Reasonable Suspicion for a Traffic Stop: Brake Light
January 20, 2008
There is a misconception among Ohio law enforcement officers that having a broken taillight is a traffic violation. They use this “violation” as an excuse to pull a driver over in the late night hours who is otherwise not driving erratically. From there, things go from bad to worse as the officer smells alcohol and notes other indicia of impairment, asks the driver to exit the vehicle and perform Field Sobriety Tests, thus establishing probable cause for arrest without a warrant for DUI.
But the problem is that the Fourth Amendment requires reasonable suspicion of criminal activity to pull a vehicle over in the first place. Absent such reasonable suspicion, all evidence gathered pursuant to the stop must be suppressed.
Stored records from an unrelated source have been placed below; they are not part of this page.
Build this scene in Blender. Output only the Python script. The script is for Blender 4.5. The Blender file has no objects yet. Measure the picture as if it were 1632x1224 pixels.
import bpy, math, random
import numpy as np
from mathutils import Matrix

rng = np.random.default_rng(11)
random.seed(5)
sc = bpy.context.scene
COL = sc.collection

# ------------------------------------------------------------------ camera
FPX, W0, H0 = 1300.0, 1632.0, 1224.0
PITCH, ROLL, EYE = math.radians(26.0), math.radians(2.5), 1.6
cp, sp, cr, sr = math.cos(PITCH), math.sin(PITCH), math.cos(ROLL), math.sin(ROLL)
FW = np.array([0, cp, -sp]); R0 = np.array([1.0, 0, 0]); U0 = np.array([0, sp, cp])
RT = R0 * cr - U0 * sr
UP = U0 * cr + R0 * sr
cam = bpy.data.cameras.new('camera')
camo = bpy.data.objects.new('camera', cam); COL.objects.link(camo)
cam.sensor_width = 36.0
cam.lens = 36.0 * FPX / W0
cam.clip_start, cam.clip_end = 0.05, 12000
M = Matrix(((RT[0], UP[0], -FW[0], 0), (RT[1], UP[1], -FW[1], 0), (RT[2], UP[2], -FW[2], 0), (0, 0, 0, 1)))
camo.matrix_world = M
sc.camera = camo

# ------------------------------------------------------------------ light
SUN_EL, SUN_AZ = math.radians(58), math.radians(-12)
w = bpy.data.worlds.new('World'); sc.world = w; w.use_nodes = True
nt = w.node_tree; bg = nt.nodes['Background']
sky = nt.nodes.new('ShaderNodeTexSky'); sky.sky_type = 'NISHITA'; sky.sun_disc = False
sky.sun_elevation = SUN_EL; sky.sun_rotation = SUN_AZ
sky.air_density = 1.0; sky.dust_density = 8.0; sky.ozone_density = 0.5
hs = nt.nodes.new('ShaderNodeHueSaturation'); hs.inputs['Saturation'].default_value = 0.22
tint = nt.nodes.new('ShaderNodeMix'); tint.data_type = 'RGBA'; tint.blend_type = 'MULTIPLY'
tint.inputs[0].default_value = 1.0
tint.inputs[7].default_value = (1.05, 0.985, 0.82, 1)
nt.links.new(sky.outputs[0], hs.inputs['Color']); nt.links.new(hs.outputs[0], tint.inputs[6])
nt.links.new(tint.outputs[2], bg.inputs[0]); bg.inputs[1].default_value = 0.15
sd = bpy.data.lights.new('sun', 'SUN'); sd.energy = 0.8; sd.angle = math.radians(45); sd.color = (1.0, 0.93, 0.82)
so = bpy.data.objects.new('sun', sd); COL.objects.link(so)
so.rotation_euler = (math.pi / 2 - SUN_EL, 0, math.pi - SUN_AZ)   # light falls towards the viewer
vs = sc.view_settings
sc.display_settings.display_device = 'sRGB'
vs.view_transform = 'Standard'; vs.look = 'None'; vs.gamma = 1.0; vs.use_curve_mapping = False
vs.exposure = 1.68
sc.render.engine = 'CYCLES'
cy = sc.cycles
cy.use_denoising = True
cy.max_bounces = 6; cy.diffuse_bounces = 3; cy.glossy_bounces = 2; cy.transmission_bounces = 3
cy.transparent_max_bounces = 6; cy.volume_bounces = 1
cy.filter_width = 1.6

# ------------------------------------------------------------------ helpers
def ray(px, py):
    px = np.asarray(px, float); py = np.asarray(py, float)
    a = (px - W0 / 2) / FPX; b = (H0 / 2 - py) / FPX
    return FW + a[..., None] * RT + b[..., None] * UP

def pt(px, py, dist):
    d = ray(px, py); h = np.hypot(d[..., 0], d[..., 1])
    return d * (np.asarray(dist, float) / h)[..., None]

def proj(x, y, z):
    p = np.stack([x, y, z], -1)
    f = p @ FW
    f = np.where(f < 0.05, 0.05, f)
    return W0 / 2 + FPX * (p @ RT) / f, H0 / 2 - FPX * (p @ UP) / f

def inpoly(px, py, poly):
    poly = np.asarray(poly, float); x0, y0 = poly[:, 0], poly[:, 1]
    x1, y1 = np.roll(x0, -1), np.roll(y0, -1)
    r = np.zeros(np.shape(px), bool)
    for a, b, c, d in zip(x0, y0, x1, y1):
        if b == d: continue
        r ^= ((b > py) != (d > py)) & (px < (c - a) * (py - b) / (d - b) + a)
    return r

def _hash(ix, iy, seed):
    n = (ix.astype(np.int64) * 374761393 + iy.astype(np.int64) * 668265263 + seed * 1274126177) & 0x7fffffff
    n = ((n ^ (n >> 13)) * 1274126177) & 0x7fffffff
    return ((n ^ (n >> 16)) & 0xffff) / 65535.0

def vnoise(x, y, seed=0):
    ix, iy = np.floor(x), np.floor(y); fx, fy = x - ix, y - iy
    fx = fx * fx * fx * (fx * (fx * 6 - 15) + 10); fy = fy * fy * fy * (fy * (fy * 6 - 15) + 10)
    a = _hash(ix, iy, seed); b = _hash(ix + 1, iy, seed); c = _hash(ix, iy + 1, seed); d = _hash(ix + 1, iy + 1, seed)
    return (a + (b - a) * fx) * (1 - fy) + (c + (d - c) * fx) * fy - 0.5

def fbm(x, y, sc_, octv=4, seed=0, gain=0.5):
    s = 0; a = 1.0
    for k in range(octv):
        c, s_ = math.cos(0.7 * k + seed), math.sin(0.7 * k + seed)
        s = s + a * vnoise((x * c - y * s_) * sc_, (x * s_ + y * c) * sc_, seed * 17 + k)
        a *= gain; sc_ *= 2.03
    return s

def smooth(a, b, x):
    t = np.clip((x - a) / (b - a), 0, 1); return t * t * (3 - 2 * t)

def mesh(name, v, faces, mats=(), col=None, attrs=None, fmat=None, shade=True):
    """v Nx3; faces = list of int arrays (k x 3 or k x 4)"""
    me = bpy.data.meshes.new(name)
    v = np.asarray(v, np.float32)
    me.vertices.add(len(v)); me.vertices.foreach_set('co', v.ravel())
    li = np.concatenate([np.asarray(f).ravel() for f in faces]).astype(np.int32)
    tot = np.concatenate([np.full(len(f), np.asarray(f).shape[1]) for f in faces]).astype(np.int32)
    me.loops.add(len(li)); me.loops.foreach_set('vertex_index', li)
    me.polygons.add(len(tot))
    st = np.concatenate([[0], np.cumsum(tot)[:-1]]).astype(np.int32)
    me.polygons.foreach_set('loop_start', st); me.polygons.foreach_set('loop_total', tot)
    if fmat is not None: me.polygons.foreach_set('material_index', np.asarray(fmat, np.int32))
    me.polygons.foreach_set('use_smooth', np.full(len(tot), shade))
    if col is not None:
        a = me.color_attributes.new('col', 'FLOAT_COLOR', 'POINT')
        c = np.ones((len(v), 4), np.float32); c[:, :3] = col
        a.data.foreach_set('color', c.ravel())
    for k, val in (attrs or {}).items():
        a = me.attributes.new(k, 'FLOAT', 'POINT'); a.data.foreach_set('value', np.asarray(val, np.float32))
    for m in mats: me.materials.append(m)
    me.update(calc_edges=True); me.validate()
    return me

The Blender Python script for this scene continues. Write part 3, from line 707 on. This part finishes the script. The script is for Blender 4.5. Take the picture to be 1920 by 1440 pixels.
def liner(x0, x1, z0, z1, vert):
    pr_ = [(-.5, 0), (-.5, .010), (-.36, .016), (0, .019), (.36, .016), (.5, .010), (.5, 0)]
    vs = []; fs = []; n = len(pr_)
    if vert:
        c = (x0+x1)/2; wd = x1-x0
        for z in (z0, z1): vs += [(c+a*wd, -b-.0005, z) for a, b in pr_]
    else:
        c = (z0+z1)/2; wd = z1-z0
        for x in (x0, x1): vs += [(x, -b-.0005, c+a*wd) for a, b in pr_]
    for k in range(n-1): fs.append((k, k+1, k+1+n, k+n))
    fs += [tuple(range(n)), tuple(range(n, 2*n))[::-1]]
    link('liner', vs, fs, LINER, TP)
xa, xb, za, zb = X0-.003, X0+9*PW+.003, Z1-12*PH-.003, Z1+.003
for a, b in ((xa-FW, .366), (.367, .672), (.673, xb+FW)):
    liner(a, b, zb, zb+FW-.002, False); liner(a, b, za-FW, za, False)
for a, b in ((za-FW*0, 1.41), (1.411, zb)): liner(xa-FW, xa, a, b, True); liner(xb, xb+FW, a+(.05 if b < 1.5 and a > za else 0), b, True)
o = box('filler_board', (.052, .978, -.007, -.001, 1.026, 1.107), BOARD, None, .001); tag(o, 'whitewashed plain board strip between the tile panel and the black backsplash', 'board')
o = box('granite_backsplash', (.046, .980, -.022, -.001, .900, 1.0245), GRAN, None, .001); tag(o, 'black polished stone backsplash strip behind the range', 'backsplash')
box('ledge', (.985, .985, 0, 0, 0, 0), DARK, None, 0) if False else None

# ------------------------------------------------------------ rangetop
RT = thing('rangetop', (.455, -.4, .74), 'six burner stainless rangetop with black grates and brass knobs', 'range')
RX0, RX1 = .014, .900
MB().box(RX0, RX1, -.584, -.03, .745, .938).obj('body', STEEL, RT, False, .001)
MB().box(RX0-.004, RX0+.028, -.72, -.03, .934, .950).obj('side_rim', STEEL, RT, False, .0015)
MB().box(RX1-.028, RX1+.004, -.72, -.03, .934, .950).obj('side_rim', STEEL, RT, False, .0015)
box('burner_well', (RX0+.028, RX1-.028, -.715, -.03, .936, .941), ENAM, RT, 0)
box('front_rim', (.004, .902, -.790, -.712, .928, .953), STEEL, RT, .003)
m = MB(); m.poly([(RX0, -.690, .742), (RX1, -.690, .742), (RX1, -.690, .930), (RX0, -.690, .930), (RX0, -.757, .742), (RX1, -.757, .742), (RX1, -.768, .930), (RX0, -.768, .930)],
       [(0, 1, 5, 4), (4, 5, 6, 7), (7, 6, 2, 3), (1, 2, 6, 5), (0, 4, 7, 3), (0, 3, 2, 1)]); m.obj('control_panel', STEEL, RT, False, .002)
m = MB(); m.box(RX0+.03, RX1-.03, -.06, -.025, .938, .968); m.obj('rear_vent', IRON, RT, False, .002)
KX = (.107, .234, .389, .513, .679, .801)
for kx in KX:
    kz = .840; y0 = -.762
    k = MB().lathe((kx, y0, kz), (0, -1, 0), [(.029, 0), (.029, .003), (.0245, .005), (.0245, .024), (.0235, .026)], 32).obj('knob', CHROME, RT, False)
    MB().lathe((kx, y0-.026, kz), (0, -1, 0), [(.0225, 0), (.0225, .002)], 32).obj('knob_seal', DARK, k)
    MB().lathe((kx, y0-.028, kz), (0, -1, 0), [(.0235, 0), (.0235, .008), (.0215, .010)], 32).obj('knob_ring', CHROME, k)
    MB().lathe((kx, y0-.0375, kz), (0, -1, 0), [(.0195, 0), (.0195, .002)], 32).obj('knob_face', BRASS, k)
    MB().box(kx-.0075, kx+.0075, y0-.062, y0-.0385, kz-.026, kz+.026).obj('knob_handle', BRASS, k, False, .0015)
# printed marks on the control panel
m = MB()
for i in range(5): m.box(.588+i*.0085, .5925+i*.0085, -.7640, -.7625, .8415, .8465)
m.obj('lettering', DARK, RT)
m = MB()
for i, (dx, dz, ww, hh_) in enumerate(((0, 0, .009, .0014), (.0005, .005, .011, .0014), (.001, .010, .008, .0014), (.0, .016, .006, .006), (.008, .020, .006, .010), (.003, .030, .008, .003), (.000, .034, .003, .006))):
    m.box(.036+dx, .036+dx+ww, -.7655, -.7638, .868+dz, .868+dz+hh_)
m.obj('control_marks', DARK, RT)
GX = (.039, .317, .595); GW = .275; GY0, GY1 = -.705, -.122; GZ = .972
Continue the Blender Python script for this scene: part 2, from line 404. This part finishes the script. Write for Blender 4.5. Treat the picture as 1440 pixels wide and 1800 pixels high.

There is case law in Ohio which stands for the proposition that having only one functioning taillight is legal.
Thus if, at the suppression hearing, your attorney gets the officer to testify that the only reason that he pulled you over was for the broken taillight, then it would be reversible error for the trial court not to suppress all evidence from the stop and onward, leaving the prosecutor with no evidence to place before a jury.
The cases on this are State of Ohio v. Guysinger (1993), 86 Ohio App.3d 592 (Fourth District); State of Ohio v. Caldwell, 1998 Ohio App. LEXIS 148 (Fourth District); State of Ohio v. Frye (1985), 21 Ohio App.3d 133 (Ninth District); State of Ohio v. Roach, 1996 Ohio App. LEXIS 3581 (Fourth District); and State of Ohio v.
Vannest, 1995 Ohio App. LEXIS 5691 (Fourth District).